O que pretendo realçar em Malcolm - que acho especialmente importante - é a sua evolução do pensamento ao longo desta batalha pelos “civil rights”. Malcolm inicia, motivado pela “Nation of Islam”, a sua nova vida com uma postura agressiva e combativa a todo este tema. Aos olhos de Malcolm era necessário a formação de um país apenas constituído por afro americanos. Os seus métodos eram explosivos, não descartava a violência como um método essencial e necessário para alcançar seus objetivos - queria uma comunidade organizada e armada. Apesar de compreensível esta sua postura após uma vida marcada por injustiças, à medida que vai amadurecendo e vendo o sucesso de Martin Luther King, Malcolm entende que talvez a excessiva agressividade não seja o caminho.
Depois de uma ida à Meca e uma visita a vários países africanos, motivadas pelo seu afastamento do “Nation of Islam”, Malcolm, agora totalmente independente, muda sua forma de encarar esta batalha. Entende agora que, por vezes, a violência não é o melhor caminho, sendo a consciencialização das massas, para o problema em causa, a via pela qual se conseguirá o verdadeiro progresso. Entende que será mais ajustado, não uma postura de nós contra eles, mas sim uma postura de nós também somos eles. Vê na massa da população a força que precisa para alcançar seus objetivos.
Ora, 60 anos depois vemos que muito permanece. A discriminação continua.
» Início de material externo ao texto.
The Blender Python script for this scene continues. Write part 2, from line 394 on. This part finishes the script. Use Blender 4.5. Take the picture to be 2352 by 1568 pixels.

Olhemos para Malcolm e aprendamos: a excessiva violência nunca alcançará os objetivos, apenas servirá para a classificação, por parte dos media, de quão criminosa é a causa das populações oprimidas; servindo-se de atos violentos isolados cometidos por verdadeiros criminosos, que já não têm George Floyd nem a devida causa como motivo. Será isto justo? Claro que não, mas os media e a opinião pública raramente o são.
Os progressos reais são alcançados pela consciencialização das massas e pela transformação do indiferente num combatente pela causa. Não deixemos que vídeos que merecem a atenção e análise por parte das autoridades nos distraiam de um problema real vivido nos EUA. Estes que se aproveitam do caos para seu benefício não nos podem tirar os olhos dos verdadeiros problemas e dos governantes que levam aos mesmos.
À semelhança de Malcolm, por muito que a tentação seja responder à violência com violência, esta nunca é a resposta mais eficaz. A violência é cometida por poucos porque as massas desviam o olhar. A verdadeira batalha não está contra estes poucos, mas sim contra o facto de as massas desviarem o olhar - nunca é pela violência que se sensibiliza a população para uma causa.
Usemos esta transformação de Malcolm como exemplo que não são necessários extremos para reconhecer, identificar e progressivamente tratar de um problema muito real. Com uma postura mais racional, requerendo tanta ou ainda mais persistência, se alcançarão reais progressos
Parabéns, muito bem escrito. Dos poucos textos racionais e didácticos que podemos ler sobre esta matéria nestes dias tão confusos.